* To be done
Copy out the material below in full, but not its images.

▬▬▬▬▬▬▬▬▬▬

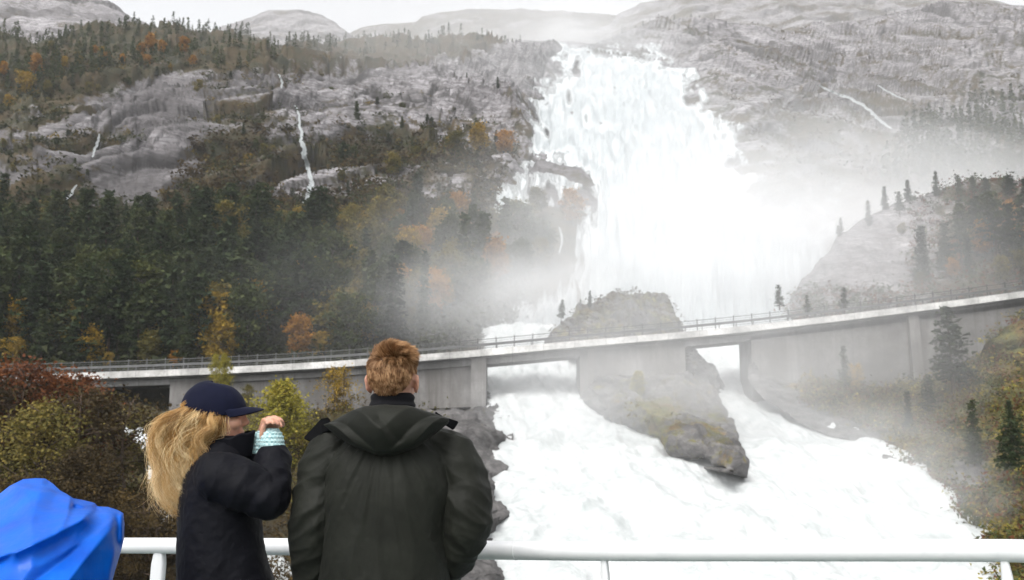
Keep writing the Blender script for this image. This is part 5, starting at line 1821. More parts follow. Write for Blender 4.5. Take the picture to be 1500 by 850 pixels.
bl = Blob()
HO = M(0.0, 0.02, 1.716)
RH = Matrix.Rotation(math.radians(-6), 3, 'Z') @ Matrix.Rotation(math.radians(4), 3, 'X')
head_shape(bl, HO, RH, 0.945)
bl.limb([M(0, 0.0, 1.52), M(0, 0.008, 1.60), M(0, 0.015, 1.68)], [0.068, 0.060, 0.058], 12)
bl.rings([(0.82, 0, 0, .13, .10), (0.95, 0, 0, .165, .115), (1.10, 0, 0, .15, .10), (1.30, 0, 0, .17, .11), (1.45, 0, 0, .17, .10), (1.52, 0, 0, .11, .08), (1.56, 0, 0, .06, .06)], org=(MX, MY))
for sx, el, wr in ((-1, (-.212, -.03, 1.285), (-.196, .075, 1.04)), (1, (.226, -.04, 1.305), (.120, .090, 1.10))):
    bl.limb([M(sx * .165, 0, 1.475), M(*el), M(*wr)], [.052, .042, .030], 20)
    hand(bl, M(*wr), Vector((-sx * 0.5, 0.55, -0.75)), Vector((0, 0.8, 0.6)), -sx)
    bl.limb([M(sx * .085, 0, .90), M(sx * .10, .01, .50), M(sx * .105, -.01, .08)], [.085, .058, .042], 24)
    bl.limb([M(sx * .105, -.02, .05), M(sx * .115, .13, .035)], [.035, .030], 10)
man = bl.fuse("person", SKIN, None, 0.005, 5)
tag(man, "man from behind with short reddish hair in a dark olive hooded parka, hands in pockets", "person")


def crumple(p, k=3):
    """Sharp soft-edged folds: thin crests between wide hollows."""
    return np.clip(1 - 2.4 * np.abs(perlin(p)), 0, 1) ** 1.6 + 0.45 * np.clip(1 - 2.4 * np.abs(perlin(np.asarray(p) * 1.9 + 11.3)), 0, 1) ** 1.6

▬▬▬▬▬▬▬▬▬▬

* Answer to the task
Keep writing the Blender script for this image. This is part 5, starting at line 1821. More parts follow. Write for Blender 4.5. Take the picture to be 1500 by 850 pixels.
bl = Blob()
HO = M(0.0, 0.02, 1.716)
RH = Matrix.Rotation(math.radians(-6), 3, 'Z') @ Matrix.Rotation(math.radians(4), 3, 'X')
head_shape(bl, HO, RH, 0.945)
bl.limb([M(0, 0.0, 1.52), M(0, 0.008, 1.60), M(0, 0.015, 1.68)], [0.068, 0.060, 0.058], 12)
bl.rings([(0.82, 0, 0, .13, .10), (0.95, 0, 0, .165, .115), (1.10, 0, 0, .15, .10), (1.30, 0, 0, .17, .11), (1.45, 0, 0, .17, .10), (1.52, 0, 0, .11, .08), (1.56, 0, 0, .06, .06)], org=(MX, MY))
for sx, el, wr in ((-1, (-.212, -.03, 1.285), (-.196, .075, 1.04)), (1, (.226, -.04, 1.305), (.120, .090, 1.10))):
    bl.limb([M(sx * .165, 0, 1.475), M(*el), M(*wr)], [.052, .042, .030], 20)
    hand(bl, M(*wr), Vector((-sx * 0.5, 0.55, -0.75)), Vector((0, 0.8, 0.6)), -sx)
    bl.limb([M(sx * .085, 0, .90), M(sx * .10, .01, .50), M(sx * .105, -.01, .08)], [.085, .058, .042], 24)
    bl.limb([M(sx * .105, -.02, .05), M(sx * .115, .13, .035)], [.035, .030], 10)
man = bl.fuse("person", SKIN, None, 0.005, 5)
tag(man, "man from behind with short reddish hair in a dark olive hooded parka, hands in pockets", "person")


def crumple(p, k=3):
    """Sharp soft-edged folds: thin crests between wide hollows."""
    return np.clip(1 - 2.4 * np.abs(perlin(p)), 0, 1) ** 1.6 + 0.45 * np.clip(1 - 2.4 * np.abs(perlin(np.asarray(p) * 1.9 + 11.3)), 0, 1) ** 1.6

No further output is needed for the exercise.